MS: Yes, but we had to change it for Shia too. I think it’s our job as directors to say, “What’s best for you? How can we allow you to do your job really well?” So Shia said to us, “Don’t make me hit marks, just let me live it”. You know like, you come in, you stand here, you say your line, you go over there. And he also said, “Don’t time me.” He’s been on movies where it was like, “Ok that was seventeen seconds, I need you to do thirteen seconds.”

SS: That sounds quite stressful.
MS: Yeah but if you’re doing Transformers, that’s how they have to run it, you know. So Shia really wants to feel it and then with Zack, it’s a lot about just managing the emotion, so it’s almost about directing the experience. Like if he got tired, we’d be like, “Zack, you seem kind of tired, do you want to ride a jet ski?” So we’d go ride a jet ski for half an hour and then come back and he’d be great! But if we’d just sort of slogged through it, I don’t think we’d have the right emotions. 

SS: So giving the actors the space to fine-tune their performance.
MS: But also giving them time to connect with each other.

The Peanut Butter Falcon

SS: There’s such palpable chemistry between Zack, Shia and Dakota. I read somewhere that Dakota and Zack did pedicures together off-set. Is that true?
MS: Yeah [laughs], they were such a crew. Still to this day there’s a big group text and we all hang out. We were all at the Honey Boy party last night and Zack just got an audition so had to send in a self-tape, and we all just stopped what we were doing and taped Zack for his audition, with Shia reading lines off-camera. 
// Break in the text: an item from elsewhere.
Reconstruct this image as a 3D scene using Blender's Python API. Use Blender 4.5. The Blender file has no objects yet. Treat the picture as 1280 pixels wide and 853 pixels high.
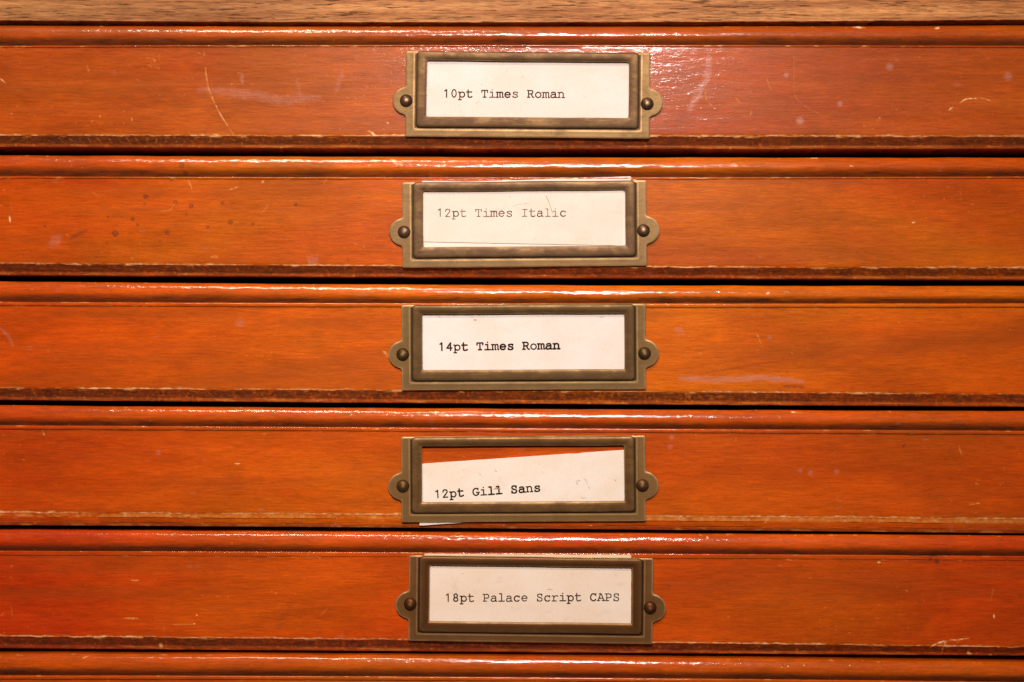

SS: It must feel really great to see the ripple effect the film is having across the industry in terms of diversity in casting.
MS: It’s cool to see the ripple effect in the industry but also outside of the industry. We’ve now been travelling with the film for three months and showing it to people, and there are people with Down’s syndrome who have graduated from college and can’t get a job, and they’ll come up to us after a screening and say, “I think I’m going to be able to get a job now. No one made space for me before but I think if enough people see the movie, they’ll be like ‘Oh, people with Down’s syndrome can contribute in a lot of different ways.’”

And then within the industry, it’s really important that the stuff makes money, so to have something that’s made money is really valuable. I think if we’d lost money, there was a danger that no one would ever make a film this big with a disabled person again.

SS: The theme of family and finding it in unlikely places speaks loudly in the film. Do you think that’s why it’s striking such a chord with audiences?
MS: I think a lot of people are lonely. I think we’re in this time where there’s people everywhere and people in politics fighting with one another and with social media… people aren’t really connecting one on one and I do think that there’s something that we wanted to talk about which is how it would probably be better if we all just loved each other a little bit more. It’s a super simple message and I don’t know if that’s why people are liking it. I think there is an element of that and an element of Zack. Really, I think Zack is this movie, and then supported by everyone else.

The Peanut Butter Falcon is out in cinemas Friday 18th October.